At the organization level, the essence of any manpower programme is to
enhance the welfare of workers by maximizing their skills as well as the quality and quality of their employment opportunity and by so doing add to their economic strength (Nwachukwu ibid). Thus all employee programme are aimed at human resource development and utilization bearing in mind that a well-motivated and satisfied manpower is an asset to an organization, which enhances productivity. In a real sense, three important elements, money, man and material make up any business enterprises. While each of these elements is particularly importance in any organization, it is however the people or the human element that is often responsible for the success of an organization.
It is not uncommon to experience a situation where competing firms buy
materials in the same market, secure their money from the same sources and employ their personnel in the same area, yet one company emerges as being more productive and profitable than the other.
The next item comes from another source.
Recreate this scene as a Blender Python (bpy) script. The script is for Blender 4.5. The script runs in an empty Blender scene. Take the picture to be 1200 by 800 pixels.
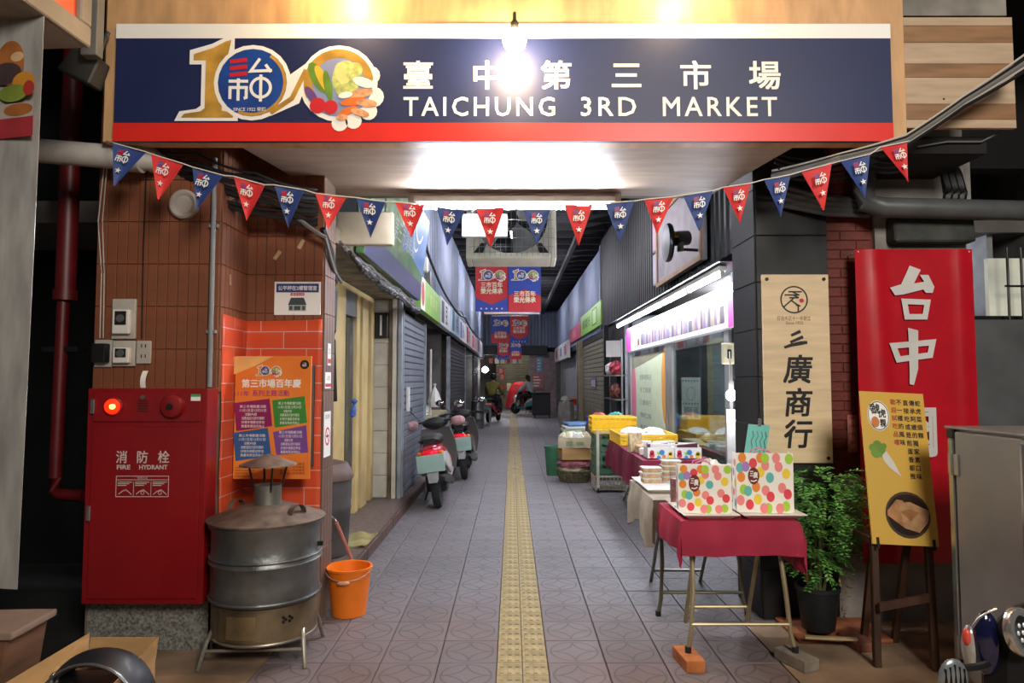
import bpy, bmesh, math, random
from mathutils import Matrix, Vector, Euler
random.seed(7)
SC = bpy.context.scene
COL = SC.collection
PI = math.pi
V = Vector

# ---------------------------------------------------------------- camera, sky, lights, exposure
CAM_Z = 1.48
TH = math.atan(45 / 800)
cam = bpy.data.cameras.new('camera')
cam.sensor_width = 36
cam.lens = 24
cam.clip_start = .05
cam_o = bpy.data.objects.new('camera', cam)
COL.objects.link(cam_o)
cam_o.location = (0, 0, CAM_Z)
cam_o.rotation_euler = (PI / 2 + TH, 0, 0)
SC.camera = cam_o
SC.view_settings.view_transform = 'Standard'
SC.view_settings.look = 'None'
SC.view_settings.exposure = 0.0
SC.view_settings.gamma = 1
SC.view_settings.use_curve_mapping = False
wd = bpy.data.worlds.new('night')
SC.world = wd
wd.use_nodes = True
bgn = wd.node_tree.nodes['Background']
bgn.inputs[0].default_value = (.62, .66, .75, 1)
bgn.inputs[1].default_value = .055


def area(name, loc, target, size, power, col, size_y=None):
    l = bpy.data.lights.new(name, 'AREA')
    l.energy = power
    l.color = col
    l.size = size
    if size_y:
        l.shape = 'RECTANGLE'
        l.size_y = size_y
    o = bpy.data.objects.new(name, l)
    COL.objects.link(o)
    o.location = loc
    o.rotation_euler = (V(target) - V(loc)).to_track_quat('-Z', 'Y').to_euler()
    return o


area('front_fill', (1.9, -2.2, 4.2), (.6, 4.2, 1.3), 1.6, 330, (1, .93, .84))  # added fill from behind the camera for front ambient, no actual street lamp


def ray(px, py):
    dx, dy = (px - 600) / 800, (400 - py) / 800
    return V((dx, math.cos(TH) - dy * math.sin(TH), math.sin(TH) + dy * math.cos(TH)))


def at(px, py, Y):
    """world point of the photograph's pixel on the vertical plane at depth Y"""
    d = ray(px, py)
    return V((0, 0, CAM_Z)) + d * (Y / d.y)


def onfloor(px, py, z=0):
    d = ray(px, py)
    return V((0, 0, CAM_Z)) + d * ((z - CAM_Z) / d.z)


# ---------------------------------------------------------------- materials
def lin(h):
    h = h.lstrip('#')
    c = [int(h[i:i + 2], 16) / 255 for i in (0, 2, 4)]
    return [x / 12.92 if x <= .04045 else ((x + .055) / 1.055) ** 2.4 for x in c] + [1]


MATS = {}


def mat(name, col='#808080', rough=.6, metal=0, var=.12, vs=6, bump=0, bs=40, emit=None, est=0, col2=None, spec=.5, coat=0, stretch=None):
    if name in MATS:
        return MATS[name]
    m = bpy.data.materials.new(name)
    MATS[name] = m
    m.use_nodes = True
    nt = m.node_tree
    b = nt.nodes['Principled BSDF']
    c = lin(col)
    b.inputs['Roughness'].default_value = rough
    b.inputs['Metallic'].default_value = metal
    b.inputs['Specular IOR Level'].default_value = spec
    b.inputs['Coat Weight'].default_value = coat
    if emit:
        b.inputs['Emission Color'].default_value = lin(emit)
        b.inputs['Emission Strength'].default_value = est
    b.inputs['Base Color'].default_value = c
    if var or bump:
        tc = nt.nodes.new('ShaderNodeTexCoord')
        src = tc.outputs['Object']
        if stretch:
            mp = nt.nodes.new('ShaderNodeMapping')
            mp.inputs['Scale'].default_value = stretch
            nt.links.new(src, mp.inputs[0])
            src = mp.outputs[0]
    if var:
        n = nt.nodes.new('ShaderNodeTexNoise')
        n.inputs['Scale'].default_value = vs
        n.inputs['Detail'].default_value = 5
        nt.links.new(src, n.inputs['Vector'])
        r = nt.nodes.new('ShaderNodeValToRGB')
        r.color_ramp.elements[0].position = .3
        r.color_ramp.elements[1].position = .72
        d = lin(col2) if col2 else [x * (1 - 2.2 * var) if x * (1 - 2.2 * var) > 0 else 0 for x in c[:3]] + [1]
        r.color_ramp.elements[0].color = d
        r.color_ramp.elements[1].color = c if col2 else [min(1, x * (1 + var)) for x in c[:3]] + [1]
        nt.links.new(n.outputs[0], r.inputs[0])
        nt.links.new(r.outputs[0], b.inputs['Base Color'])
    if bump:
        n2 = nt.nodes.new('ShaderNodeTexNoise')
        n2.inputs['Scale'].default_value = bs
        n2.inputs['Detail'].default_value = 4
        nt.links.new(src, n2.inputs['Vector'])
        bm_ = nt.nodes.new('ShaderNodeBump')
        bm_.inputs['Strength'].default_value = bump
        bm_.inputs['Distance'].default_value = .01
        nt.links.new(n2.outputs[0], bm_.inputs['Height'])
        nt.links.new(bm_.outputs[0], b.inputs['Normal'])
    return m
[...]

A study of such circumstances more often than not reveals that the
difference in the performance is due to the fact that one company has a more “satisfied” work force, hence more productive. With this illustration,
people/manpower determine the success of enterprises.
A well-known management theorist, Rensis Likert concludes, “All the
activities of any enterprises are initiated and determined by persons who make up that institution, underscores the importance of employee function. Plant, offices, computers, equipment and all else that a modern firm uses are unproductive except for human effort and direction. Of all the tasks of
management, managing the human component is the central and most important task because, all else depend on how well is done” (Likert quoted in Iyayi 1989, p.151). Personnel/employee administration is that organization or enterprises
function which is especially concerned with the management of the human
component in organizations.
This human component pervades the entire organization and because of this, it follows that the performance of the personnel, or at least an important part of it, devolves on all individuals and managers who in one way or another have responsibility for the performance of one or more subordinates in the organization. The management function of leading, directing and motivating are all personnel functions, which all management must perform. A manager who fails in any of these respects is also likely to fail in the performance of his/her primary responsibility even if such responsibility is for production, accounting or marketing (Iyayi ibid).